Because of this, he let them speak. And later he said to them something like this, that they could take if they wished. In the face of events like those at Garabandal, two definite positions come up right away. The first: that of people who are devout and uncomplicated, who soon get excited and easily believe it to be from God. The second: that of priests and other persons, more or less intellectual, who in the beginning always are suspicious and easily tend to deny and draw back as if this were the most intelligent approach. But there is a third position, which is undeniably the safest and the only one admissible when there is a grave responsibility toward the matter as in this case.
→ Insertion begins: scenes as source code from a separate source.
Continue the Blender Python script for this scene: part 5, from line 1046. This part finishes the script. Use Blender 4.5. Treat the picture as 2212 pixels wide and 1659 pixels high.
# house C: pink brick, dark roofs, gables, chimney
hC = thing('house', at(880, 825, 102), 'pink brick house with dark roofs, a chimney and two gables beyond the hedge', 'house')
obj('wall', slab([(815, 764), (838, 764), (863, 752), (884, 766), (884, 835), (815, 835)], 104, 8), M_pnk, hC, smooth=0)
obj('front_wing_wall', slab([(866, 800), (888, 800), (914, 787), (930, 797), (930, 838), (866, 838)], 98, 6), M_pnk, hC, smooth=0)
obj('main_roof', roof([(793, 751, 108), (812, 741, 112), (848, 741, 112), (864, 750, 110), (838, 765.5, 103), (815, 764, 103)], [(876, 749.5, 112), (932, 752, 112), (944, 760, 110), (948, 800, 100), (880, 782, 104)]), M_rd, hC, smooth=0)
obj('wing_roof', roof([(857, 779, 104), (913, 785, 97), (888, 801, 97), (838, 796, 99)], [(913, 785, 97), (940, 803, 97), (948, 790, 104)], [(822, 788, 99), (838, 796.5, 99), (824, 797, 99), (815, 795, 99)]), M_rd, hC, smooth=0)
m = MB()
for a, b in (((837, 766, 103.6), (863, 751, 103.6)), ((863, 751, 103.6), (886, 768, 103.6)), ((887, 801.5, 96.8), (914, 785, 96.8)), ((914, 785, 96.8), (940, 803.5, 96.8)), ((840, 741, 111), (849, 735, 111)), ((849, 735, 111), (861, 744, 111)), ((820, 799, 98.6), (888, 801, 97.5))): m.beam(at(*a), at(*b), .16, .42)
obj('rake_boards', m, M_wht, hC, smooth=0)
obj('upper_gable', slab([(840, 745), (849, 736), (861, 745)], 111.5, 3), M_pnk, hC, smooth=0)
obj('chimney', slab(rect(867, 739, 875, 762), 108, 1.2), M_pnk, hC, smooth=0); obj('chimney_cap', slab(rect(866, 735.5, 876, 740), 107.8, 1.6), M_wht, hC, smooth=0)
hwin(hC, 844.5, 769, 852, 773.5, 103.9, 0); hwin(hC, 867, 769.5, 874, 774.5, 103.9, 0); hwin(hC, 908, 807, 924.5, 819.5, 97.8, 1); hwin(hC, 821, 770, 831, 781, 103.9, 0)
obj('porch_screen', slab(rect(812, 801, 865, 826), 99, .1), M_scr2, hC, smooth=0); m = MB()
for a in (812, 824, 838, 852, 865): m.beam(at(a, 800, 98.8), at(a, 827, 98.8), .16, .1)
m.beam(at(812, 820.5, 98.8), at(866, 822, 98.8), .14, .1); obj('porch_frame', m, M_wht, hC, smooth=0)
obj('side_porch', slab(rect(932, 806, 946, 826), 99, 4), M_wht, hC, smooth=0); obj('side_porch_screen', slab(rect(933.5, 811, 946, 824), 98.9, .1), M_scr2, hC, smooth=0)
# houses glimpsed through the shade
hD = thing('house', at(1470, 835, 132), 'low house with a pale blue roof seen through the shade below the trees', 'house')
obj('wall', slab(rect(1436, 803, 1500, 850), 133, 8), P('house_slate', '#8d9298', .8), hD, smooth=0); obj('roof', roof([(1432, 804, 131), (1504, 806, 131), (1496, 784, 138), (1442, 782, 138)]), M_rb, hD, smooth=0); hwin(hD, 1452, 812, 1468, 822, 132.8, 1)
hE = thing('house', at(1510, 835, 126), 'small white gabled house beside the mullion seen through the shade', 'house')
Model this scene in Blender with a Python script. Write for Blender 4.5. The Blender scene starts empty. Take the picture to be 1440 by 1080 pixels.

And this position is to seriously examine the facts, investigate them with complete impartiality, without hurry and without prejudice, seeking the truth, which is seeking God above everything else.
Fr. Rodrigo confided to the person mentioned that he was already finding in the members of the Commission something that later would become clear: that they «were searching especially for negative information and evidence.»
The group stood up and at one time Fr. José María Saez remained almost alone with Fr. Rodrigo; he leaned toward the father to say, I'm with you, Fr. Rodrigo. Fr. José María Saez was without doubt the best intellectual and theologian among the priests of the Commission. With this reserved statement he did not mean to say that he shared the point of view of Fr. Rodrigo on the determination of the facts of Garabandal, but that he agreed with him as to the attitude to take in the investigation and examination.

35. Father Rodrigo had gone to the well-known maritime village, a few kilometers from Comillas, to hear the confessions of the religious of the convent of Cristo Rey. He stayed in the house of a man who was the director of a bank there.